Torrent users. This is the clearest case. If your VPN drops during an active torrent session, your real IP address appears in the swarm. Copyright enforcement agencies monitor these swarms specifically to log real IPs. A kill switch prevents this.

Journalists and activists in hostile environments. For anyone in a country where a dropped VPN connection can mean exposure to authorities, a kill switch is not optional. One second of unprotected traffic can be enough to identify a connection.

Corporate VPN users. A dropped connection while connected to a corporate VPN tunnel can briefly expose corporate network access credentials or traffic. For anyone handling sensitive business communications, a kill switch is a basic precaution.

Anyone who needs always-on privacy. If your threat model requires that your real IP never appears anywhere, a kill switch is the only way to guarantee that.

Who does not urgently need it: Casual streaming VPN users. If your VPN drops while watching Netflix, the worst outcome is that Netflix shows a region-unavailable error. Switch server and continue. No privacy risk. General browsing users who use a VPN mainly to avoid ad tracking also face minimal risk from a brief drop.

How to Enable It

Most major VPN providers include a kill switch, but it is often disabled by default.

NordVPN: Settings, then Kill Switch, then toggle the switch on. NordVPN also offers an app-level kill switch that applies only to specific applications, which is useful if you want your torrent client protected but your browser to continue normally.

ExpressVPN: Preferences, then General, then enable the VPN kill switch option. ExpressVPN calls it Network Lock on desktop.

Mullvad: The kill switch is always on by default. This is one of the main reasons privacy-focused users choose Mullvad. You cannot accidentally leave it off.

OpenVPN (manual setup): Requires adding firewall rules to block all traffic except through the VPN interface. On Linux, this means iptables rules that drop packets not bound for the tun0 interface. On Windows, this requires Windows Firewall rules. More complex, but fully configurable.

Testing Your Kill Switch

Do not assume your kill switch works without testing it. The process takes two minutes:

  1. Connect to your VPN.
  2. Open whatismyip.com and note your VPN IP address.
  3. Force-disconnect the VPN app. Important: do not just switch servers. Actually quit or kill the application process.
  4. Immediately open whatismyip.com again.
  5. If you see your real IP address, the kill switch failed or is not enabled.
  6. Reconnect your VPN and verify the VPN IP is back.

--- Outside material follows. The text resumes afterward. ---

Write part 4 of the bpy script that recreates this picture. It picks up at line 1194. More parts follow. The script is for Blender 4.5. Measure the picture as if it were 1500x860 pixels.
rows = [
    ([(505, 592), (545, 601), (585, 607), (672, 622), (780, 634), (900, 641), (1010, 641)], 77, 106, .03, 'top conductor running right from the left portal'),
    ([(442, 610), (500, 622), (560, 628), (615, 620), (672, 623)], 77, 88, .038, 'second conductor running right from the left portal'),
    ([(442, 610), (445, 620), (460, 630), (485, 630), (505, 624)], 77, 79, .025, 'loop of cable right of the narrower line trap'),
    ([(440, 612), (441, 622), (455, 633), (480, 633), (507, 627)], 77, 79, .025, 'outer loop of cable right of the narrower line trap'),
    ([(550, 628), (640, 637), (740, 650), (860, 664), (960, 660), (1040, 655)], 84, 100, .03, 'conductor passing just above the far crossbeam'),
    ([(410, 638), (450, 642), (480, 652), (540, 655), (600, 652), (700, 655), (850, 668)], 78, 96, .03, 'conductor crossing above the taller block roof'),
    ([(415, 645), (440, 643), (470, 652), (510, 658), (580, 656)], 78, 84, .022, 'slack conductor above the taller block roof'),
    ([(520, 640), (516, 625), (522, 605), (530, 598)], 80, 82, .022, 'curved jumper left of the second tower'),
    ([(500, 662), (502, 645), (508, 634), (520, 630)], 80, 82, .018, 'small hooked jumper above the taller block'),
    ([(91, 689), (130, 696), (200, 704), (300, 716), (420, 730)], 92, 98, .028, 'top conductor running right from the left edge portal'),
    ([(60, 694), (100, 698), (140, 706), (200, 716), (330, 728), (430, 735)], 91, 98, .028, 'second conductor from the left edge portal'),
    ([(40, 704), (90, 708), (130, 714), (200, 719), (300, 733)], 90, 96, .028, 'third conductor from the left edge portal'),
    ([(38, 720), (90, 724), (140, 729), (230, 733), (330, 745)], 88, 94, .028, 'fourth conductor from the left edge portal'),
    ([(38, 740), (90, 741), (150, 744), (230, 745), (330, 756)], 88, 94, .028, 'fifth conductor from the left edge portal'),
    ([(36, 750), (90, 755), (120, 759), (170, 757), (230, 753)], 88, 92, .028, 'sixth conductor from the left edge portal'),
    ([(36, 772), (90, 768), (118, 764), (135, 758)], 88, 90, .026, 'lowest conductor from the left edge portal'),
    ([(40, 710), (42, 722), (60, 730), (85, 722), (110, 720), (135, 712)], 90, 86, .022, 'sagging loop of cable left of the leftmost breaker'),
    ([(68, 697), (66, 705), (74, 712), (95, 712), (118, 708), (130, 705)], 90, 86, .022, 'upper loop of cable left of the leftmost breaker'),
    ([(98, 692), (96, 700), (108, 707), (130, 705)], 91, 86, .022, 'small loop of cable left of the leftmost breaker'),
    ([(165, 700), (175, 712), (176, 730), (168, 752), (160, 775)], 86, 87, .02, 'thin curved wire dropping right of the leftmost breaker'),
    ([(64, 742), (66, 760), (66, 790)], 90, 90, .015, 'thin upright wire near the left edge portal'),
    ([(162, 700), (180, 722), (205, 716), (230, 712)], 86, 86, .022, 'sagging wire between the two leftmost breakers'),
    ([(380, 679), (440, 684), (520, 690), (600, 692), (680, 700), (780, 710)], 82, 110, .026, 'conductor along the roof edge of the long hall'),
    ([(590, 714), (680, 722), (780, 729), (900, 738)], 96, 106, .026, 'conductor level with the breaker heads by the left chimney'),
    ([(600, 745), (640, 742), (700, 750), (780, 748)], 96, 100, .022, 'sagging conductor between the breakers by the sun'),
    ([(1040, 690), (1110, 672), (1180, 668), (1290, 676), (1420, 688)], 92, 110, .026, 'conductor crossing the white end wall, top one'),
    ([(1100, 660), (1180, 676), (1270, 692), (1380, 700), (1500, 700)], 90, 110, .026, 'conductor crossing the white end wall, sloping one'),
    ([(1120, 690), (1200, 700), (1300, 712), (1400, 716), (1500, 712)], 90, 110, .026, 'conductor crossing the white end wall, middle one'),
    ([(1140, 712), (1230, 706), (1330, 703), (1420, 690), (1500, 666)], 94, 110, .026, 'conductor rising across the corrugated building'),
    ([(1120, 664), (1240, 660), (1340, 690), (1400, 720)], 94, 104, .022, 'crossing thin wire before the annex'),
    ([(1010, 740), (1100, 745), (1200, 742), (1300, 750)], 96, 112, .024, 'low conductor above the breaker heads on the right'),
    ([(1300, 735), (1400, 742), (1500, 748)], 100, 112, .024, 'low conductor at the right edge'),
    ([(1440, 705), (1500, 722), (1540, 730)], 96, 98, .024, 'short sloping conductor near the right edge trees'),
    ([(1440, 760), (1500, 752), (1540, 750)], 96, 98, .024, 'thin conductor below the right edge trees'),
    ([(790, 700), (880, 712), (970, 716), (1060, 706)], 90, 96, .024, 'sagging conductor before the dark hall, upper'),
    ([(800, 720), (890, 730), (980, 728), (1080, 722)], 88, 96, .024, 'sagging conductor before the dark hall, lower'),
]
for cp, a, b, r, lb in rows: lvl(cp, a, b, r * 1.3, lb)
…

The critical step is force-quitting the app rather than using the built-in disconnect button. Some kill switches only trigger on connection drops, not on clean disconnects. Testing with a clean disconnect misses this gap.

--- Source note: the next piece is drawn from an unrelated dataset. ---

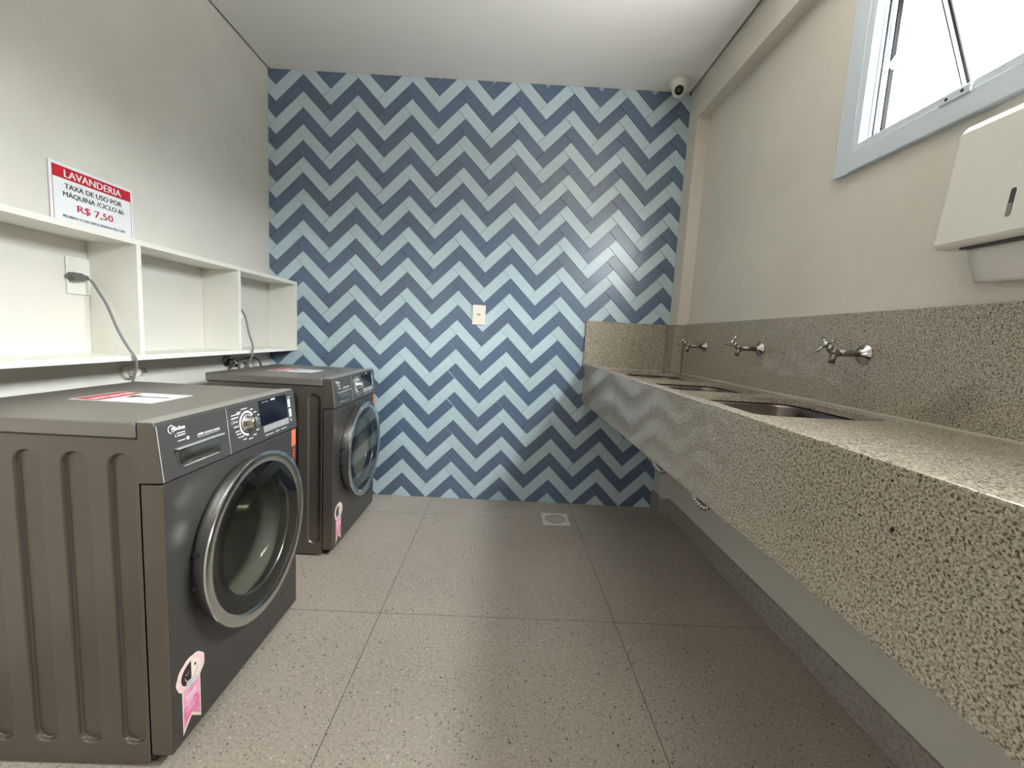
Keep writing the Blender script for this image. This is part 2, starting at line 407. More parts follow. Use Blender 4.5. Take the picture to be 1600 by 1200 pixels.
# wall behind the camera; its high tinted window is added to light the room
wf = MB().box(XL-.1, DX0, FRONT_Y-.15, FRONT_Y, 0, TOP).box(DX1, XR+.13, FRONT_Y-.15, FRONT_Y, 0, TOP).box(DX0, DX1, FRONT_Y-.15, FRONT_Y, DZ1, TOP).box(DX0, DX1, FRONT_Y-.15, FRONT_Y, 0, DZ0)
struct(wf.build('wall_front', wall_beige))
dim_pane = tinted('dimming_pane', (.50, .507, .515), .04)  # tint sets how much light the added window lets in
struct(MB().box(DX0, DX1, FRONT_Y-.09, FRONT_Y-.085, DZ0, DZ1).build('added_window', dim_pane))
# skirting on the right wall and round the column
sk = MB().box(2.414, XR, FRONT_Y, -.128, 0, .108).box(XC-.009, XC, -.128, 0, 0, .125).box(XC-.009, XR, -.129, -.12, 0, .112)
struct(sk.build('baseboard_right', skirt_m, bevel=.002))

# back wall: herringbone tiles laid at 45 degrees
P_, Q_, X0_, Z0_ = .3193, .1826, .05848, 2.53118
def clip(poly, ax, val, keep):
    out = []
    for i in range(len(poly)):
        a, b_ = poly[i], poly[(i+1) % len(poly)]
        ia, ib = (a[ax]-val)*keep >= 0, (b_[ax]-val)*keep >= 0
        if ia: out.append(a)
        if ia != ib:
            t_ = (val-a[ax])/(b_[ax]-a[ax]); out.append(tuple(a[k]+(b_[k]-a[k])*t_ for k in range(len(a))))
    return out
def back_wall():
    L, Wd, g = 7.0, 2.0, .042     # units: L/sqrt2 -> P_/2 ; W/sqrt2 -> Q_/4
    ux, uz = P_/2/7.0*1.0, 0
    vs, fs, mi, uvs, tone = [], [], [], [], []
    hx = P_/2; hw = Q_/4                       # L/sqrt2 and W/sqrt2 (x and z scales agree to 0.2 %)
    vs += [(XL-.1, .006, 0), (XC+.05, .006, 0), (XC+.05, .006, TOP), (XL-.1, .006, TOP), (XL-.1, .1, 0), (XC+.05, .1, 0), (XC+.05, .1, TOP), (XL-.1, .1, TOP)]
    for f in [(0, 1, 2, 3), (4, 7, 6, 5), (0, 4, 5, 1), (3, 2, 6, 7), (0, 3, 7, 4), (1, 5, 6, 2)]:
        fs.append(f); mi.append(2); uvs.append([(0, 0)]*4); tone.append([0]*4)
    for row in range(-2, 32):
        for i in range(-2, 9):
            ax_, az_ = X0_+i*P_, Z0_-row*Q_/2
            for kind in (0, 1):
                if kind == 0:   # down-right tile from the apex
                    o = (ax_, az_); d = (hx, -hx); w_ = (-hw, -hw)
                else:
                    o = (ax_+hx, az_-hx-2*hw); d = (hx, hx); w_ = (-hw, hw)
                Ls = .2258; ws = .0646; gl_ = .0009
                a0_, a1_ = gl_/Ls, 1-gl_/Ls; b0_, b1_ = gl_/ws, 1-gl_/ws
                def pt(a, b_): return (o[0]+d[0]*a+w_[0]*b_, o[1]+d[1]*a+w_[1]*b_, a*Ls, b_*ws)
                ch = .0012; ea, eb = ch/Ls, ch/ws
                outer = [pt(a0_, b0_), pt(a1_, b0_), pt(a1_, b1_), pt(a0_, b1_)]
                poly = outer
                for ax, val, keep in ((0, XL, 1), (0, XC, -1), (1, .0, 1), (1, TOP-.02, -1)):
                    if poly: poly = clip(poly, ax, val, keep)
                if len(poly) < 3: continue
                cx_ = sum(q[0] for q in poly)/len(poly); cz_ = sum(q[1] for q in poly)/len(poly)
                # shrink for the arris
                A = 0
                for q in range(len(poly)):
                    A += poly[q][0]*poly[(q+1) % len(poly)][1]-poly[(q+1) % len(poly)][0]*poly[q][1]
                if abs(A) < 2e-5: continue
                ins = []
                for (x, z, a, b_) in poly:
                    dx, dz = cx_-x, cz_-z; L_ = math.hypot(dx, dz); k_ = min(.3, .0015/L_)
                    ins.append((x+dx*k_, z+dz*k_, a, b_))
                n = len(poly); base = len(vs); ro = random.random()*9, random.random()*9; tn = random.random()**2*.8
                vs += [(q[0], .0055, q[1]) for q in poly]+[(q[0], .0008, q[1]) for q in poly]+[(q[0], 0, q[1]) for q in ins]
                U = lambda q: (q[2]+ro[0], q[3]+ro[1])
                col = 1 if row % 2 == 0 else 0
                fs.append(tuple(base+2*n+k for k in range(n))); mi.append(col); uvs.append([U(q) for q in ins]); tone.append([tn]*n)
                for k in range(n):
                    j = (k+1) % n
                    for lo in (0, n):
                        fs.append((base+lo+k, base+lo+j, base+lo+n+j, base+lo+n+k)); mi.append(col)
                        uvs.append([U(poly[k]), U(poly[j]), U(poly[j]), U(poly[k])]); tone.append([tn]*4)
    me = bpy.data.meshes.new('wall_back'); me.from_pydata(vs, [], fs)
    for m_ in (tile_light, tile_dark, grout): me.materials.append(m_)
    me.polygons.foreach_set('material_index', mi)
    ul = me.uv_layers.new(name='UVMap'); ul.data.foreach_set('uv', [c for f in uvs for q in f for c in q])
    ca = me.color_attributes.new('tone', 'FLOAT_COLOR', 'CORNER'); ca.data.foreach_set('color', [c for f in tone for q in f for c in (q, q, q, 1)])
    bm = bmesh.new(); bm.from_mesh(me); bmesh.ops.recalc_face_normals(bm, faces=bm.faces); bm.to_mesh(me); bm.free()
    o = bpy.data.objects.new('wall_back', me); COL.objects.link(o); struct(o)
back_wall()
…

Split Tunneling and Kill Switches

Some VPN providers let you apply the kill switch selectively to specific applications. This is called an app-level kill switch or per-app kill switch.

A practical setup: your torrent client gets kill-switched, so if the VPN drops during a download session, the torrent client stops immediately. Your browser continues normally if the VPN drops, because a brief IP exposure while browsing is an acceptable risk for you.

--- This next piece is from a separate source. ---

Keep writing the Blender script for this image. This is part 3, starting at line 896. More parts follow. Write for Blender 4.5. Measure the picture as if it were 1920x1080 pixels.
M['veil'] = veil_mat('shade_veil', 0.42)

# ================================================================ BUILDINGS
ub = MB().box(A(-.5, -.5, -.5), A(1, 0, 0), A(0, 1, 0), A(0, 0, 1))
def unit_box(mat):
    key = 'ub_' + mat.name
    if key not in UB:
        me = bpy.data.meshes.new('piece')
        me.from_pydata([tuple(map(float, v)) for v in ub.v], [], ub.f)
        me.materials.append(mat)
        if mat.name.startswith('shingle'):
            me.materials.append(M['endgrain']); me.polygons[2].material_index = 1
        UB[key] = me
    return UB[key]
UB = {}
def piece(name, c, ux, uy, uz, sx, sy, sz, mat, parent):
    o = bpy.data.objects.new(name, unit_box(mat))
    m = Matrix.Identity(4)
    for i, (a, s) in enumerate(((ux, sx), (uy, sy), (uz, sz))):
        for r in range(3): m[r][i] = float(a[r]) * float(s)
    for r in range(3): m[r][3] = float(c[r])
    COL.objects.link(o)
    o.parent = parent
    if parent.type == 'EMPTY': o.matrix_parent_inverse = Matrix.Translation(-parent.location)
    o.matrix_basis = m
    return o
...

NordVPN and ExpressVPN both support this on desktop. Mullvad applies the kill switch system-wide with no per-app option, which is more secure but less flexible.

System-Level vs App-Level Kill Switches

There is an important technical distinction between the two implementation types.

An app-level kill switch monitors the VPN app process and blocks traffic when it detects a disconnection event. This works well in normal operation, but fails if the VPN app crashes completely without sending a disconnect signal.

A system-level kill switch uses firewall rules at the OS level to block all non-VPN traffic. This works even if the VPN app crashes, because the firewall rules exist independently of the app. Mullvad and ProtonVPN use system-level kill switches. If reliability matters to you, prefer a VPN that implements kill switches at the OS level.

Recommendation

If you torrent, need always-on privacy, or operate in a high-risk environment: use Mullvad or ProtonVPN with the kill switch enabled and system-level firewall selected. Test it once after setup using the method above. Do not assume it works without testing.